◆ EXTRACTED ENTRIES ◆
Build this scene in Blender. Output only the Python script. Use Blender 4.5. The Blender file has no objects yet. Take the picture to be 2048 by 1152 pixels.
...
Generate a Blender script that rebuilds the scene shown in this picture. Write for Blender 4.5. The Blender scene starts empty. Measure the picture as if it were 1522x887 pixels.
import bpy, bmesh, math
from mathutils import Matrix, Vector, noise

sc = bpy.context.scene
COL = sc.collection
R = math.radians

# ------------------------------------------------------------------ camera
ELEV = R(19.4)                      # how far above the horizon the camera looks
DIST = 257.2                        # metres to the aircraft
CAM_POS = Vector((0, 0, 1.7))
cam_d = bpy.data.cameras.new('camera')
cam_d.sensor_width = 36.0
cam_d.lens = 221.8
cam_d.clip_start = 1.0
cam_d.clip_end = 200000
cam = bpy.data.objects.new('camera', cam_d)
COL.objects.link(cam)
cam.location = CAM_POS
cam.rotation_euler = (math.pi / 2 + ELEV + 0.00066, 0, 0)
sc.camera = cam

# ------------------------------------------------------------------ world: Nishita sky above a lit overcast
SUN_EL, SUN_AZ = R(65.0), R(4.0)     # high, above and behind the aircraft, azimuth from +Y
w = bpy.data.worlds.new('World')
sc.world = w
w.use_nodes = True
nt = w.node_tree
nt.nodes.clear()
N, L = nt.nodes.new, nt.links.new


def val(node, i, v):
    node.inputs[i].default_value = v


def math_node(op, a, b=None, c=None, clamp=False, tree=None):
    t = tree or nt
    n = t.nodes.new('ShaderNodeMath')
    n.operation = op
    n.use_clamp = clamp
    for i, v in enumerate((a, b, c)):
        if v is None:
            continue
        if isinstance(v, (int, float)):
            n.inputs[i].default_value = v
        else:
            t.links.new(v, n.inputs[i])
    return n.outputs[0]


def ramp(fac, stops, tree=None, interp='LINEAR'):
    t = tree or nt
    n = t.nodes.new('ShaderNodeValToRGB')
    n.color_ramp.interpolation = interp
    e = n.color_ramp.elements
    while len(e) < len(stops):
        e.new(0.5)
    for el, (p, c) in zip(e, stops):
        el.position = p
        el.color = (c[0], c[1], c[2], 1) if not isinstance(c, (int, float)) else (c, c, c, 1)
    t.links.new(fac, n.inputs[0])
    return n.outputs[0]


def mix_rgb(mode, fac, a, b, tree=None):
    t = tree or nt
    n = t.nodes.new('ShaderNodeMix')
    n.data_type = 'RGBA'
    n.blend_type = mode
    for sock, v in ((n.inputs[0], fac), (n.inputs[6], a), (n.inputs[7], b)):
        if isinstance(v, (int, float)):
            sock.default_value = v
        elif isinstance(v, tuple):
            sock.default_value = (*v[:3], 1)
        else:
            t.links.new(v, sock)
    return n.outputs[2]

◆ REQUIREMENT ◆
Transcribe, exactly and without additions, the lines of the records above, beginning with the line that contains "Generate a Blender" and ending with the line that contains "from mathutils import Matrix, Vector, noise", both included.

◆ RESPONSE ◆
Generate a Blender script that rebuilds the scene shown in this picture. Write for Blender 4.5. The Blender scene starts empty. Measure the picture as if it were 1522x887 pixels.
import bpy, bmesh, math
from mathutils import Matrix, Vector, noise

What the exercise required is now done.